Instructions for the task :: Return verbatim everything from the first line through the line that contains "S.camera = cam", and stop there.

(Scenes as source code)
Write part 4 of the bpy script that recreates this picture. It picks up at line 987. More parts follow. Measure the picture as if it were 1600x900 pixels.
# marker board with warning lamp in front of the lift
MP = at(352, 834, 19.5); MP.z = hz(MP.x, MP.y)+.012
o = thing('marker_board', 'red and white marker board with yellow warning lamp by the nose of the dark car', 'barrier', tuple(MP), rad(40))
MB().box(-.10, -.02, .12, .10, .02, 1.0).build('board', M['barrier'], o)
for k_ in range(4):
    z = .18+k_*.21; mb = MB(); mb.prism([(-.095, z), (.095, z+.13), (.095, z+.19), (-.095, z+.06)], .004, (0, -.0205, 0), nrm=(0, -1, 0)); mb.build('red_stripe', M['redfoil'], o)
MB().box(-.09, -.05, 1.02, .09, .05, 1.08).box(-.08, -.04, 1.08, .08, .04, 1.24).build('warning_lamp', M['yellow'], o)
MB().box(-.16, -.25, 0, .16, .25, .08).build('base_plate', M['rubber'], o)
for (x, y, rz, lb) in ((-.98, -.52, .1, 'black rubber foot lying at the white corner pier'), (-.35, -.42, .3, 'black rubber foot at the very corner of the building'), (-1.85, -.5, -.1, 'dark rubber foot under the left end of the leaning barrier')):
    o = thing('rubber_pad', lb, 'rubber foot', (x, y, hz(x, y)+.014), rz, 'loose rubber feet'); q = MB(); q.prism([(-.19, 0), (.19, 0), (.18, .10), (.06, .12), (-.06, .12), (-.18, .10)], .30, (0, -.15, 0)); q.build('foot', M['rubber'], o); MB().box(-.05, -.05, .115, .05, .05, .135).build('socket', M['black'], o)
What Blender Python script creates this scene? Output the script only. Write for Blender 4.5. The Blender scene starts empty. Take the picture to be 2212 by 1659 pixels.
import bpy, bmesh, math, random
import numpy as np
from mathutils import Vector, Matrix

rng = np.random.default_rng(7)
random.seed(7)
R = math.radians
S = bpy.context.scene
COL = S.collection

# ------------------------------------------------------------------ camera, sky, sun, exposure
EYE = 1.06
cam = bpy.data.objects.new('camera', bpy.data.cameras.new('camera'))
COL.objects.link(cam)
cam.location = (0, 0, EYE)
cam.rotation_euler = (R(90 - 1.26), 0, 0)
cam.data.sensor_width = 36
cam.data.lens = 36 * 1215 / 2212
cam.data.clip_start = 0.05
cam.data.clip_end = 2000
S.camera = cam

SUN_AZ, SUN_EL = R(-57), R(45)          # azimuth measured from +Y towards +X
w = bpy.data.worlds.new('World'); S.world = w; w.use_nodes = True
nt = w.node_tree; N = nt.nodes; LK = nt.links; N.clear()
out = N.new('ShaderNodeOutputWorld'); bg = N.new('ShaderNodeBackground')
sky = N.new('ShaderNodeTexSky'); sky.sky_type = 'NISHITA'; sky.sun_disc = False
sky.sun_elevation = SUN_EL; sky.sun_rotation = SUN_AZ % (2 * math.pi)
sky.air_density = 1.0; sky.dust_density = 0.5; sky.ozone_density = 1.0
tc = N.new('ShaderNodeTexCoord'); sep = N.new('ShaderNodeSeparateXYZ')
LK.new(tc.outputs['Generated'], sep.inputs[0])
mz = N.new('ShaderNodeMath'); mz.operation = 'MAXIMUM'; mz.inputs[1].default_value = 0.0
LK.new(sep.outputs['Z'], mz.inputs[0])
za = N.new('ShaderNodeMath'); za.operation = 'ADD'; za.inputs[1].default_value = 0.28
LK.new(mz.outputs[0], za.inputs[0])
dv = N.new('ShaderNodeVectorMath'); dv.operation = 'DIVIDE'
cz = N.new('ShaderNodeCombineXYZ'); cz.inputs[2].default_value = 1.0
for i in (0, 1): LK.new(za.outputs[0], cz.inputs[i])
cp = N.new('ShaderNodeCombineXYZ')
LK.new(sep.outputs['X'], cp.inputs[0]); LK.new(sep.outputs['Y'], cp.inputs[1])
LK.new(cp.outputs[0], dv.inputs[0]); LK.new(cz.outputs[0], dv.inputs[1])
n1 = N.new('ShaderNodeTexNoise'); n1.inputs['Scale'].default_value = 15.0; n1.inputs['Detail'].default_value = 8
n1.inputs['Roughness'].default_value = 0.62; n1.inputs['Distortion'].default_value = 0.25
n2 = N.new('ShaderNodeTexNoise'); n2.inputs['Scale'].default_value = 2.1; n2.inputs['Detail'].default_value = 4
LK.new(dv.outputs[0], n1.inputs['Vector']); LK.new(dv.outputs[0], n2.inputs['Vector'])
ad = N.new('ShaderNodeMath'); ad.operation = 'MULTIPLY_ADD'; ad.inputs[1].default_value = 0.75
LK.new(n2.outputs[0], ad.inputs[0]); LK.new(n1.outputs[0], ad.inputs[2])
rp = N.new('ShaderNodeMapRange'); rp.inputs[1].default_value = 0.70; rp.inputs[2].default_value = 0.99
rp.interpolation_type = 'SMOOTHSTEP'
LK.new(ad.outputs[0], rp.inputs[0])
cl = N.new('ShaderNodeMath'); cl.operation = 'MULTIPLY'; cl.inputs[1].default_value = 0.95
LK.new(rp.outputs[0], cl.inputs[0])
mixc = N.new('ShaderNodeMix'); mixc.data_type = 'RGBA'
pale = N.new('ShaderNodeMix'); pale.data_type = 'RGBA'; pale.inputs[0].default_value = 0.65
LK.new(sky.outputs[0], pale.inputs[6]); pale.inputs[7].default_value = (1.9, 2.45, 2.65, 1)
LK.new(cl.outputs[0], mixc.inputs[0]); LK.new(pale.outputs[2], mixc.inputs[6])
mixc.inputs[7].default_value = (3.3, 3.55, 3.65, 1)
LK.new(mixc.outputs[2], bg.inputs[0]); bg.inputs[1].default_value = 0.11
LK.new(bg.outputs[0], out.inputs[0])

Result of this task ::
Write part 4 of the bpy script that recreates this picture. It picks up at line 987. More parts follow. Measure the picture as if it were 1600x900 pixels.
# marker board with warning lamp in front of the lift
MP = at(352, 834, 19.5); MP.z = hz(MP.x, MP.y)+.012
o = thing('marker_board', 'red and white marker board with yellow warning lamp by the nose of the dark car', 'barrier', tuple(MP), rad(40))
MB().box(-.10, -.02, .12, .10, .02, 1.0).build('board', M['barrier'], o)
for k_ in range(4):
    z = .18+k_*.21; mb = MB(); mb.prism([(-.095, z), (.095, z+.13), (.095, z+.19), (-.095, z+.06)], .004, (0, -.0205, 0), nrm=(0, -1, 0)); mb.build('red_stripe', M['redfoil'], o)
MB().box(-.09, -.05, 1.02, .09, .05, 1.08).box(-.08, -.04, 1.08, .08, .04, 1.24).build('warning_lamp', M['yellow'], o)
MB().box(-.16, -.25, 0, .16, .25, .08).build('base_plate', M['rubber'], o)
for (x, y, rz, lb) in ((-.98, -.52, .1, 'black rubber foot lying at the white corner pier'), (-.35, -.42, .3, 'black rubber foot at the very corner of the building'), (-1.85, -.5, -.1, 'dark rubber foot under the left end of the leaning barrier')):
    o = thing('rubber_pad', lb, 'rubber foot', (x, y, hz(x, y)+.014), rz, 'loose rubber feet'); q = MB(); q.prism([(-.19, 0), (.19, 0), (.18, .10), (.06, .12), (-.06, .12), (-.18, .10)], .30, (0, -.15, 0)); q.build('foot', M['rubber'], o); MB().box(-.05, -.05, .115, .05, .05, .135).build('socket', M['black'], o)
What Blender Python script creates this scene? Output the script only. Write for Blender 4.5. The Blender scene starts empty. Take the picture to be 2212 by 1659 pixels.
import bpy, bmesh, math, random
import numpy as np
from mathutils import Vector, Matrix

rng = np.random.default_rng(7)
random.seed(7)
R = math.radians
S = bpy.context.scene
COL = S.collection

# ------------------------------------------------------------------ camera, sky, sun, exposure
EYE = 1.06
cam = bpy.data.objects.new('camera', bpy.data.cameras.new('camera'))
COL.objects.link(cam)
cam.location = (0, 0, EYE)
cam.rotation_euler = (R(90 - 1.26), 0, 0)
cam.data.sensor_width = 36
cam.data.lens = 36 * 1215 / 2212
cam.data.clip_start = 0.05
cam.data.clip_end = 2000
S.camera = cam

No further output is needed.